### Directive
Skip the pictures. Set down, word for word, the lines from the start of the material up to and including the line with "COL = scene.collection".
++++++++++++++++++++
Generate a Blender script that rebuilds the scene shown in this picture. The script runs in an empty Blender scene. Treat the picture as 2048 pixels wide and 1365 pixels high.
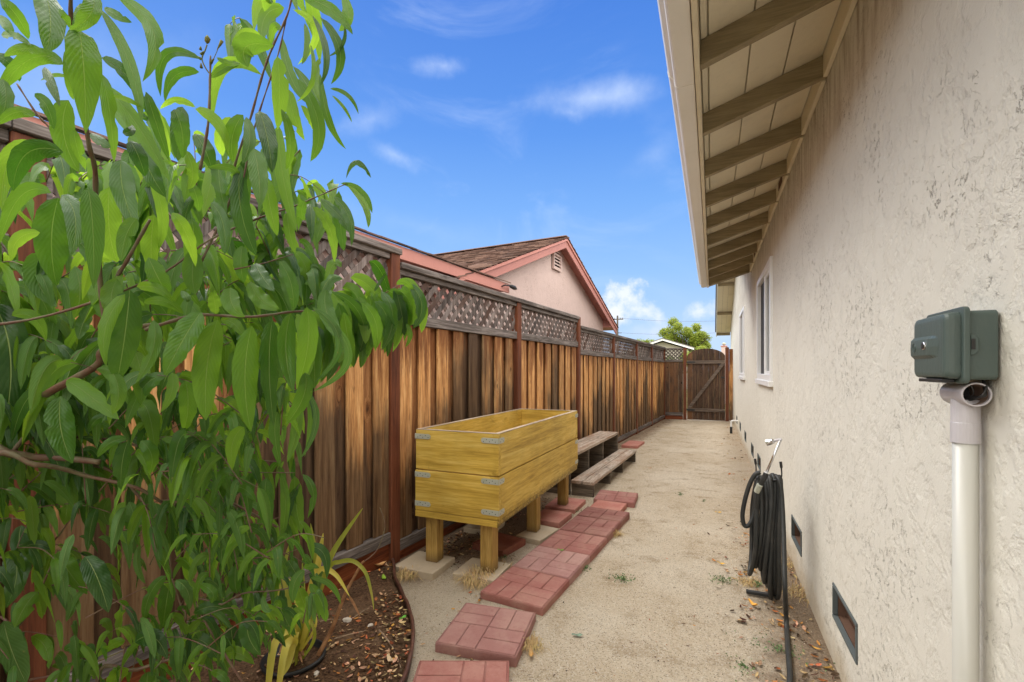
import bpy, bmesh, math, random
from mathutils import Vector, Matrix, noise as mnoise
random.seed(7)
R = math.radians
scene = bpy.context.scene
COL = scene.collection

# ---------------------------------------------------------------- camera, sky, sun, exposure
F_PX, CX, HY, CAM_H = 930.0, 1024.0, 742.0, 1.35
YAW = math.atan(400.0 / 930.0)
SY, CY = math.sin(YAW), math.cos(YAW)
cam_d = bpy.data.cameras.new('camera')
cam_d.sensor_width = 36.0
cam_d.lens = F_PX / 2048.0 * 36.0
cam_d.shift_y = (HY - 682.5) / 2048.0
cam_d.clip_start = 0.05
cam_d.clip_end = 5000
cam = bpy.data.objects.new('camera', cam_d)
COL.objects.link(cam)
cam.location = (0, 0, CAM_H)
cam.rotation_euler = (R(90), 0, YAW)
scene.camera = cam

def ray(u, v):
    X = (u - CX) / F_PX
    return Vector((X * CY - SY, X * SY + CY, (HY - v) / F_PX))
def at(u, v, Z):
    return Vector((0, 0, CAM_H)) + ray(u, v) * Z
def gnd(u, v, z=0.0):
    r = ray(u, v)
    return Vector((0, 0, CAM_H)) + r * ((z - CAM_H) / r.z)

SUN_EL, SUN_AZ = R(50), R(-64)      # azimuth from +y, clockwise towards +x
world = bpy.data.worlds.new("World")
scene.world = world
world.use_nodes = True
wn = world.node_tree
wn.nodes.clear()

class G:
    """small node-graph helper"""
    def __init__(s, nt): s.nt = nt
    def n(s, kind, ins=None, **props):
        nd = s.nt.nodes.new(kind)
        for k, v in props.items(): setattr(nd, k, v)
        for k, v in (ins or {}).items():
            sk = nd.inputs[k]
            if isinstance(v, bpy.types.NodeSocket): s.nt.links.new(v, sk)
            elif isinstance(v, bpy.types.Node): s.nt.links.new(v.outputs[0], sk)
            else:
                if sk.type == 'RGBA' and len(v) == 3: v = (*v, 1)
                sk.default_value = v
        return nd
    def m(s, op, a, b=None, c=None, clamp=False):
        ins = {0: a}
        if b is not None: ins[1] = b
        if c is not None: ins[2] = c
        return s.n('ShaderNodeMath', ins, operation=op, use_clamp=clamp).outputs[0]
    def ss(s, x, a, b, lo=0.0, hi=1.0):
        return s.n('ShaderNodeMapRange', {0: x, 1: a, 2: b, 3: lo, 4: hi}, interpolation_type='SMOOTHSTEP').outputs[0]
    def mix(s, f, a, b, mode='MIX'):
        nd = s.n('ShaderNodeMix', data_type='RGBA', blend_type=mode)
        for idx, v in ((0, f), (6, a), (7, b)):
            sk = nd.inputs[idx]
            if isinstance(v, bpy.types.NodeSocket): s.nt.links.new(v, sk)
            else:
                if sk.type == 'RGBA' and len(v) == 3: v = (*v, 1)
                sk.default_value = v
        return nd.outputs[2]
    def ramp(s, x, stops, interp='LINEAR'):
        nd = s.n('ShaderNodeValToRGB', {0: x})
        cr = nd.color_ramp; cr.interpolation = interp
        while len(cr.elements) < len(stops): cr.elements.new(0.5)
        for e, (p, c) in zip(cr.elements, stops):
            e.position = p; e.color = (*c, 1) if len(c) == 3 else c
        return nd.outputs[0]
    def noise(s, vec, scale, detail=4, rough=.55, dist=0.0):
        return s.n('ShaderNodeTexNoise', {'Vector': vec, 'Scale': scale, 'Detail': detail, 'Roughness': rough, 'Distortion': dist})
    def vmul(s, v, k): return s.n('ShaderNodeVectorMath', {0: v, 1: k}, operation='MULTIPLY').outputs[0]
    def vadd(s, v, k): return s.n('ShaderNodeVectorMath', {0: v, 1: k}, operation='ADD').outputs[0]

g = G(wn)
tc = g.n('ShaderNodeTexCoord')
D = g.n('ShaderNodeVectorMath', {0: tc.outputs['Generated']}, operation='NORMALIZE').outputs[0]
sep = g.n('ShaderNodeSeparateXYZ', {0: D})
el = sep.outputs[2]
sky = g.n('ShaderNodeTexSky', sky_type='NISHITA', sun_disc=False, sun_elevation=SUN_EL, sun_rotation=SUN_AZ,
          altitude=20, air_density=1.0, dust_density=0.4, ozone_density=2.5)
nis = g.n('ShaderNodeVectorMath', {0: sky.outputs[0], 3: 0.10}, operation='SCALE').outputs[0]
grad = g.ramp(el, [(0.0, (.48, .59, .76)), (.07, (.38, .53, .76)), (.20, (.240, .43, .75)), (.33, (.148, .335, .72)), (.45, (.085, .245, .66)), (.62, (.050, .175, .58)), (1, (.045, .15, .55))])
blue = g.mix(0.92, nis, grad)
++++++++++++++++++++
### Full output
Generate a Blender script that rebuilds the scene shown in this picture. The script runs in an empty Blender scene. Treat the picture as 2048 pixels wide and 1365 pixels high.
import bpy, bmesh, math, random
from mathutils import Vector, Matrix, noise as mnoise
random.seed(7)
R = math.radians
scene = bpy.context.scene
COL = scene.collection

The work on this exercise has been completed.